In his comments on spiritual worldliness, the pope drew heavily from the reflections of 20th-century theologian and cardinal Henri de Lubac, who wrote that the invasion of spiritual worldliness into the life of the Church would be “infinitely more disastrous than any simple moral worldliness” because spiritual worldliness “corrupts [the Church] by undermining her very principle.”

Pope Francis wrote that spiritual worldliness begins to take hold in the lives of priests not only through temptations to mediocrity, power and influence, and vainglory but also “from doctrinal intransigence and liturgical aestheticism,” which have the appearance of religiosity and even loving the Church but instead seek human glory and personal well-being.

“How can we fail to recognize in all of this the updated version of that hypocritical formalism which Jesus saw in certain religious authorities of the time and which in the course of public life made him suffer perhaps more than anything else?” the pope wrote.

The pope also took the occasion to address more deeply one of his perennial concerns, clericalism, which he described as a “specific form” of spiritual worldliness. Pope Francis wrote that clericalism falsely gives the impression that priests are “superior, privileged, placed ‘high’ and therefore separated from the rest of God’s holy people,” which the pope said denotes “an illness that makes us lose the memory of baptism we have received.”

Drawing from the prophet Ezekiel and St. Augustine, the pope also told the Roman clergy that they must not seek primarily the “milk” of material gain nor the “wool” of praise and worldly recognition, which undermines “the priestly spirit, the zeal for service, [and] the yearning for the care of the people.”

The pope also critiqued a “clerical spirit” among the laity, manifested by elitism, possessiveness of one’s ministry, and an inward focus, which he said leads to the loss of joy and gratuitousness and the rise of criticism and anger.

The antidote to spiritual worldliness and clericalism, the pope wrote, is “to look at Jesus crucified, to fix our eyes every day on him who emptied himself and humbled himself for us unto death.” Looking at the wounds of Jesus, Pope Francis said, helps the clergy learn “that we are called to offer ourselves, to make ourselves bread broken for the hungry, to share the journey of the weary and oppressed.”

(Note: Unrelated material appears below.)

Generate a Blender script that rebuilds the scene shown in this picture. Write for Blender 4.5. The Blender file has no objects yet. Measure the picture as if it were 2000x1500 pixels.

“It is not a question of leading back to a good observance or reforming external ceremonies but of returning to the evangelical sources, of discovering fresh energies to overcome habits, of introducing a new spirit into the old ecclesial institutions,” Pope Francis wrote.

Finally, the pope encouraged the Roman priests to work together with the laity to initiate “synodal forms and paths” that would help to strip the clergy of worldly securities so that “the Lord’s consolation truly reaches everyone.”

“May the Church of Rome be an example of compassion and hope for all, with her pastors always, always ready and available to bestow God’s forgiveness as channels of mercy that quench the thirst of today’s man.”